My cpu temps with HT off with prime 28.5 small ffts are 65C max at 4.7ghz 1.25v, but I am delidded so temps will be about 15C cooler at that wattage than one not delidded, plus I am on custom water.
HToff4700_125v.jpg
 
Last edited:
Hmm, those temps...

On Linux sensors gives a much higher number(+10C) than Speedfan does on Windows.
Prime95 in WINE works perfectly:

4.5 GHz - 1.18 V - 70 C - fan 50%
4.6 GHz - 1.2 V - 75 C - fan 75%
4.7 GHz - 1.25 V - 80 C - fan 100%

In the BIOS I lowered the thermal cutoff to 80C instead of the default 100C so it can't get too hot under load, I tripped it at 4.7 with the fan at a lower setting when sensors said I hit 81 C, so I guess it's accurate.

When I'm over >70% that 212 evo whrrs and wobbles so I'm sticking to 4.5.

In other news my GA-Z97X-Gaming 3's VRMs stays really cool even priming at 4.7, I guess 6-phase is plenty for OCing haswell, it was the cheapest board I could find locally that had more than 4 phase.

GIGABYTE says VIN needs to be >0.4 V above the CPU voltage... I wonder what happens if I lower it, if the CPU's regulation is linear it'd lower temps, but if it's switch mode it would do the opposite....
 
I lowered vin on mine from 1.88 to 1.7 and temps decreased maybe 1C (running prime small ffts and watching load temps and using GTL to drop vin while it was running and then switching vin v back and forth real time. I just keep mine at 1.88 since that is what I ran for 24 hours prime stable. And 1.88 vdroops to 1.85 under my LLC moderate settings. Some others on oc.net said they were getting larger temp drops by lowering vin...but cant duplicate their findings on mine, and some measured and found no difference.

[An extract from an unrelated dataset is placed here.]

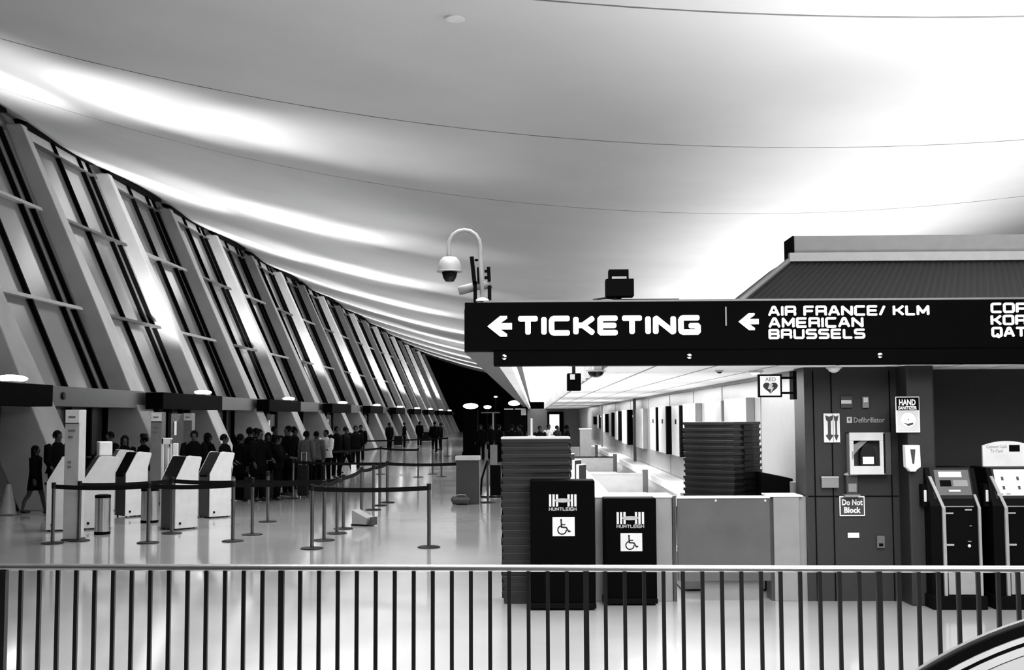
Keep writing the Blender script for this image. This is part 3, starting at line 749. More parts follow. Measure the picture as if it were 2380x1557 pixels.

edit: just ran it again using HWM to monitor cpu package power, since temps too difficult to monitor small change. decreasing vccin/vrin actually increase cpu package power.
 
Last edited:
What about case ventilation? What is the make and model of your case? Please outline for us the size, placement and orientation of your case fans with regard to intake and exhaust of air.